The best pink tones, however, are seen on my various hybrid dahlias. They simply must get the best pink prize.
Go For Gold
The red prize for autumn flowers must go to the dahlias, too. All possible shades of red are on offer - from orange-red tones through to cerise, purply reds, and deep scarlets. The dahlias are so sneaky in my garden - suddenly they are there, fully grown, blooming madly, determined to last until the first frost.
First there are spring daffodil yellows, then the yellows of the dwarf daylilies and the summer flowering shrubs, followed by the yellow perennial daisies - finally in autumn the yellow Chrysanthemum by theglass-house door goes for gold!
The Best Blues
The best blue flowers in autumn are the Salvias I grow from seed. Mind you, they seem to have been flowering for months. As well there are scatterings of blue pansies, and lots of blue flowers on the subtle creeping perennial Convolvulus (don't panic - it's the well behaved one).
And my Delphiniums (which I chopped down after the first flowering flush) are blooming again - go, you beautiful blues! There's also the beautifully fragrant Rosemary, with its grey-blue little flowers. There's nothing wrong with the autumn blues!
Oranges...
Go orange! There's a dead-heat here between the cheery annual Calendulas (who will survive the winter) and the Nasturtiums (who won't). Both flowers are generous with seed and bring such a positive element into the shorter gardening days of autumn.
Of course I'm a bit spoilt for oranges in summer, with the large clumps of daylilies I grow. The weather would need to be a little warmer to grow real oranges!
And Lemons...
The best lemon autumn flower is the climbing rose on the pergola called Casino. How this name fits a delicate lemon rose escapes me. But at this time of year Casino is absolutely beautiful. The thornyMermaid rose which sprawls along the back fence comes a close second.
And there's a highly commended in this colour section - a lemon daisy which has taken all summer to finally flower in the middle of the vegetable garden. I must remember to take cuttings - and to rescue it before the first frost. These pretty Marguerite daisies are only half hardy in my garden.
Prize Purples
The purple and/or magenta prize is difficult to award. The large bushy salvia Black Knight offers a rich, deep purple velvet, in contrast to the subtle mauve shades of the spotty Toad Lilies by the glass-house. There are many purple pansies flowering defiantly in the middle of the gravel driveway.
Then there's my brave perennial bluey-purple Verbena. This hard-worker is ignored year after year, but is still growing strong, and seems to be flowering all the time.
I'll go for the Toad Lily - spotty and stylish!
A Whiter Shade of Pale
White is the purist gardener's colour, and I still have a lot of white flowers blooming. But the big white flowering Nicotiana Sylvestris plants (they would have won hands down a month ago) have annoyed me by now, and I've pulled most of them all out.

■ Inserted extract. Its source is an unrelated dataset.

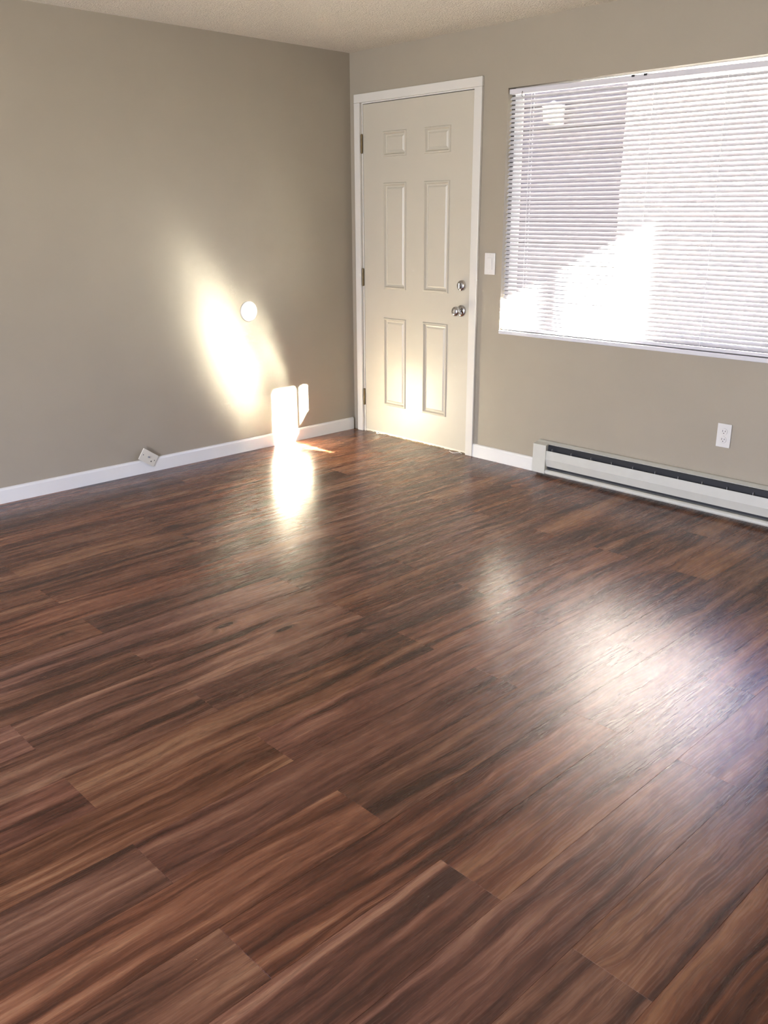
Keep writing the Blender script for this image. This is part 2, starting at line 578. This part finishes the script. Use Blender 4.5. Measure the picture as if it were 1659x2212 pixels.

White roses like Iceberg are still blooming madly, though. There are patches of small annual white daisies, and the striking tall white cosmos have taken over the driveway border.
But the biggest, whitest (and floppiest) white flower in the autumn garden is my large almost-single white dahlia.
Autumn Apricots
An un-named apricot David Austin rose gets photographed every year in the middle of April. It was rescued from death-by-starvation on an unwatered sale table some winters ago. This is by far the best apricot coloured autumn flower I grow. But what is its name? It's another anonymous beauty.
This charming rose is also awarded the pastel colour prize. Many of the David Austin roses are spectacularly pastel.